What is the number of lines in the data that hold the string "follow"? Reply with that number only.

— begin Data shown —

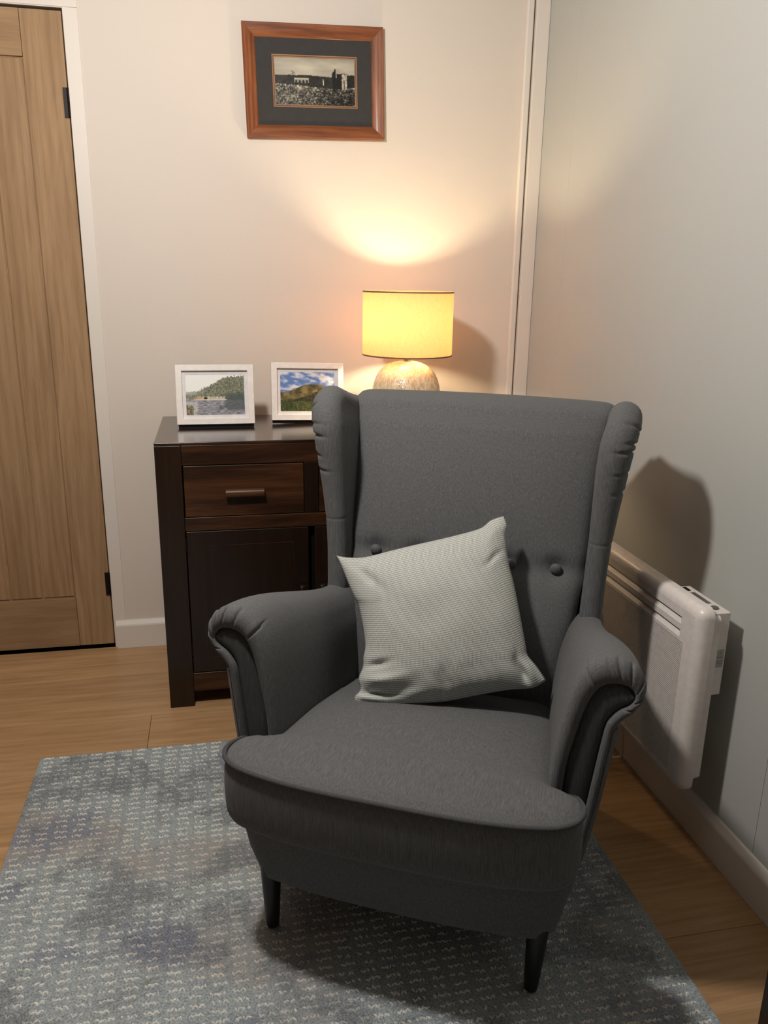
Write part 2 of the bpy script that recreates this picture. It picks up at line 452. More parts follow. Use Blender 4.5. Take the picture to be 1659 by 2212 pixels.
def m3(a, b, t): t = max(0, min(1, t)); return tuple(lerp(p, q, t) for p, q in zip(a, b))
def img_ruin(u, v):      # black and white view: ruin, viaduct, moor
    n = nz2(u*1.7, v, 9, 3); n2 = nz2(u*1.7, v, 34, 8); e = .012*nz2(u*1.7, v, 50, 6)
    hor = .63+.012*sin(u*7)+.015*nz2(u, 0, 6, 1)
    moor = .40+.035*sin(u*5+1)+.02*n2
    if v > hor: c = .70+.08*nz2(u, v*2, 3, 5)-.25*abs(v-.8)
    elif v > moor:
        c = .15+.07*n+.08*n2
        if .24 < u < .42 and .47 < v < .575:
            k = ((u-.24) % .045)/.045
            if v > .55: c = .70
            elif (k-.5)**2/.10+(v-.47)**2/.0045 > 1: c = .55
        if .597 < u < .611-(v-.45)*.06 and .43 < v < .57: c = .82
    else:
        c = .34+.22*n+.42*n2-.10*sstep((u-.35)/.4)-.10*sstep((.28-v)/.2)*sstep((u-.4)/.3)
        c += .25*sstep(1-abs(v-moor+.02)/.03)*max(0, nz2(u, v, 20, 5)+.3)
    if (u-.22)**2/.0016+(v-.67)**2/.003 < 1 and nz2(u, v, 70, 2) > .12: c = .38
    if .715+e < u < .91 and moor-.02 < v < .69+e*1.5: c = .10+.05*n2
    if .742 < u < .775 and v >= .6 and v < .79+e: c = .10 if u < .760 else .60
    if .715 < u < .75 and .6 < v < .66+.1*(u-.7)/.05+e: c = .11
    if .838+e*.5 < u < .905 and moor-.02 < v < .675+e*2:
        c = .66+.3*n2
        if .862 < u < .874 and v < .56: c = .25
    if u > .91 and moor < v < .67+e: c = .13+.1*n2
    c = max(.05, min(.82, c)); return (c*1.0, c*.97, c*.88)
def img_lake(u, v):
    n = nz2(u*1.4, v, 7, 1); n2 = nz2(u*1.4, v, 26, 4); n3 = nz2(u*1.4, v, 60, 9)
    ridge = .60+.38*sstep((u-.10)/.72)+.05*n2-.02
    if v > ridge+.02*n3: c = (.95, .96, .95)
    elif v > .37+.012*n3:
        c = m3((.30, .32, .26), (.66, .66, .56), .42+.55*n2+.4*n3)
        c = m3(c, (.85, .87, .87), .55*sstep((.42-u)/.4)*(1 if v > .5 else .3))
        c = m3(c, (.27, .32, .31), .75*sstep((u-.62+.1*n2)/.12)*sstep((.58-v)/.1))
    else:
        r = noise.fractal(V((u*14, v*75, 3)), 1.0, 2.0, 3)
        c = m3((.36, .36, .39), (.82, .82, .85), .42+.6*r)
        c = m3(c, (.26, .29, .30), .6*sstep((u-.58+.12*n)/.12)*sstep((v-.06)/.1))
    if .17 < u < .66 and .385 < v < .455+.01*n3:
        c = m3((.74, .62, .46), (.84, .83, .76), (u-.17)/.35)
        if (u-.335)**2/.0011+(v-.418)**2/.0010 < 1: c = (.15, .13, .12)
        if n3 > .12 and u > .40: c = m3(c, (.42, .41, .37), .7)
    if .13 < u < .69 and .362 < v < .386: c = (.86, .84, .80)
    if u < .13+.05*n2 and v < .25+.05*n3: c = m3((.32, .28, .20), (.66, .61, .52), .5+.7*n2)
    elif u < .19+.04*n2 and v < .33: c = m3(c, (.84, .84, .81), .6)
    return c
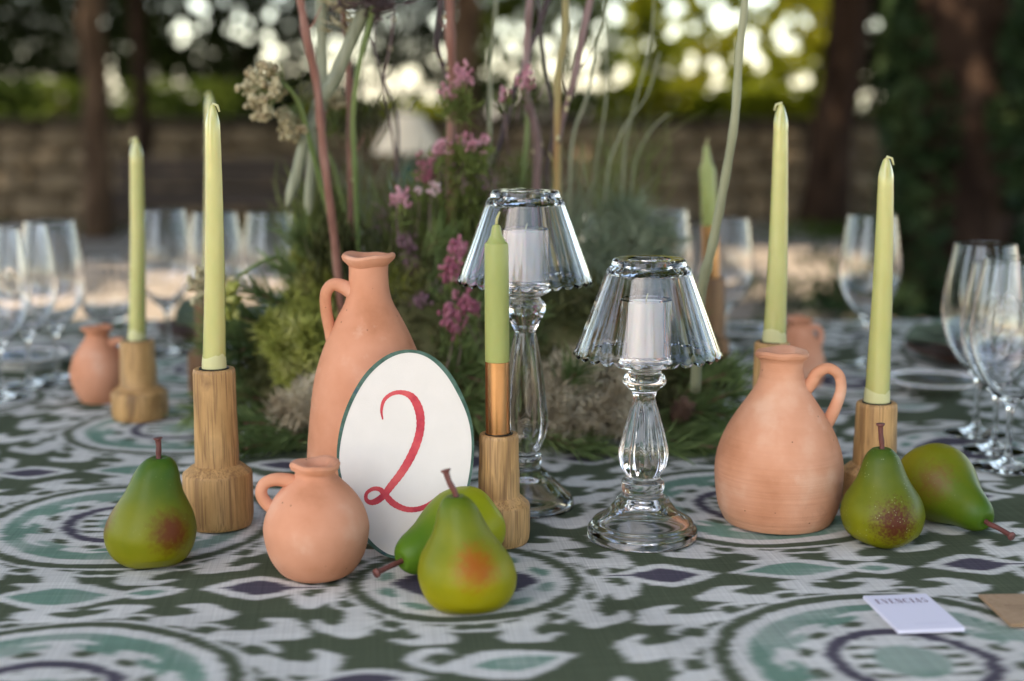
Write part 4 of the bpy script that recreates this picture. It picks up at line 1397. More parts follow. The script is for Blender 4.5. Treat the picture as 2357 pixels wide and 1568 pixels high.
# ------------------------------------------------------------------ egg-shaped number card
def make_card():
    y0, lean = 1.168, R(17)
    base = on_z(907, 1293)
    base = Vector((base.x, y0, TZ))
    t = thing("number_card", base, "white egg-shaped card edged in green with a red 2, leaning on the tall jug", "card")
    t.rotation_euler = (-lean, 0, 0)
    up = Vector((0, math.sin(lean), math.cos(lean))); nrm = Vector((0, -math.cos(lean), math.sin(lean)))

    def loc(u, v):
        d = ray(u, v)
        k = (base - EYE).dot(nrm) / d.dot(nrm)
        p = EYE + d * k - base
        return p.x, p.dot(up)
    outer = [(940, 812), (988, 823), (1030, 858), (1062, 910), (1083, 965), (1091, 1020), (1088, 1085), (1074, 1150), (1046, 1215), (1005, 1262), (955, 1288), (907, 1293), (870, 1278), (838, 1245), (806, 1190), (784, 1125), (775, 1058), (784, 985), (808, 920), (845, 862), (892, 824)]
    inner = [(940, 822), (982, 833), (1020, 868), (1051, 918), (1074, 970), (1083, 1022), (1080, 1083), (1067, 1146), (1040, 1208), (1001, 1253), (953, 1278), (908, 1284), (876, 1268), (846, 1238), (815, 1186), (793, 1124), (783, 1060), (795, 990), (818, 928), (852, 874), (896, 836)]

    inner = [(a * 0.72 + c * 0.28, b * 0.72 + d * 0.28) for (a, b), (c, d) in zip(inner, outer)]

    def closed(pts, sub=6):
        L_ = [Vector((*loc(*p), 0)) for p in pts]
        n = len(L_)
        out = []
        for i in range(n):
            p0, p1, p2, p3 = L_[i - 1], L_[i], L_[(i + 1) % n], L_[(i + 2) % n]
            for k in range(sub):
                q = k / sub
                out.append(0.5 * ((2 * p1) + (p2 - p0) * q + (2 * p0 - 5 * p1 + 4 * p2 - p3) * q * q + (3 * p1 - p0 - 3 * p2 + p3) * q ** 3))
        return out
    O, I = closed(outer), closed(inner)
    lo = min(p.y for p in O)
    for p in O + I: p.y -= lo
    n = len(O)
    th = 0.0014
    bow = lambda p: 0.0
    V = [(p.x, 0, p.y) for p in O] + [(p.x, th, p.y) for p in O]
    Fc = [tuple(range(n))[::-1], tuple(range(n, 2 * n))] + [(i, (i + 1) % n, n + (i + 1) % n, n + i) for i in range(n)]
    obj("paper", mesh_np(V, Fc, False), M['card'], t)
    e = -0.00025
    V = [(p.x, e, p.y) for p in O] + [(p.x, e, p.y) for p in I] + [(p.x * 1.0, 0.0002, p.y) for p in O] + [(p.x, 0.0002, p.y) for p in I]
    Fc = []
    for i in range(n):
        j = (i + 1) % n
        Fc += [(i, j, n + j, n + i), (n + i, n + j, 3 * n + j, 3 * n + i), (j, i, 2 * n + i, 2 * n + j)]
    obj("painted_border", mesh_np(V, Fc, False), M['card_edge'], t)
    # the brushed numeral
    strokes = [
        [(881, 973, 3), (878, 952, 6), (884, 929, 8), (902, 914, 9), (926, 911, 11), (949, 922, 17), (964, 950, 20), (968, 985, 19), (961, 1022, 19), (944, 1062, 19), (922, 1098, 18), (900, 1126, 17), (884, 1147, 15), (868, 1160, 15), (853, 1164, 12), (843, 1157, 9), (844, 1143, 8), (858, 1133, 9), (874, 1134, 11), (886, 1146, 14), (905, 1166, 15), (932, 1179, 13), (958, 1180, 12), (982, 1172, 11), (1004, 1155, 7), (1014, 1143, 3)],
    ]
    mb = MB()
    for st in strokes:
        P = catmull([Vector((a, b, w)) for a, b, w in st], 8)
        row = []
        for i, p in enumerate(P):
            d = P[min(i + 1, len(P) - 1)] - P[max(i - 1, 0)]
            d = Vector((d.x, d.y)).normalized()
            nx, ny = -d.y, d.x
            wv = p.z / 2 * (1 + 0.05 * math.sin(i * 2.3))
            a = loc(p.x + nx * wv, p.y + ny * wv); b = loc(p.x - nx * wv, p.y - ny * wv)
            row.append((a, b))
        V, Fq = [], []
        for i, (a, b) in enumerate(row):
            ee = -0.00022 - 0.0000006 * i
            V += [(a[0], ee, a[1] - lo), (b[0], ee, b[1] - lo)]
            if i: Fq.append((2 * i - 2, 2 * i - 1, 2 * i + 1, 2 * i))
        mb.add(V, Fq)
    o = mb.build("numeral", M['red_ink'], t, False)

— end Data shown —

◆ Task response
2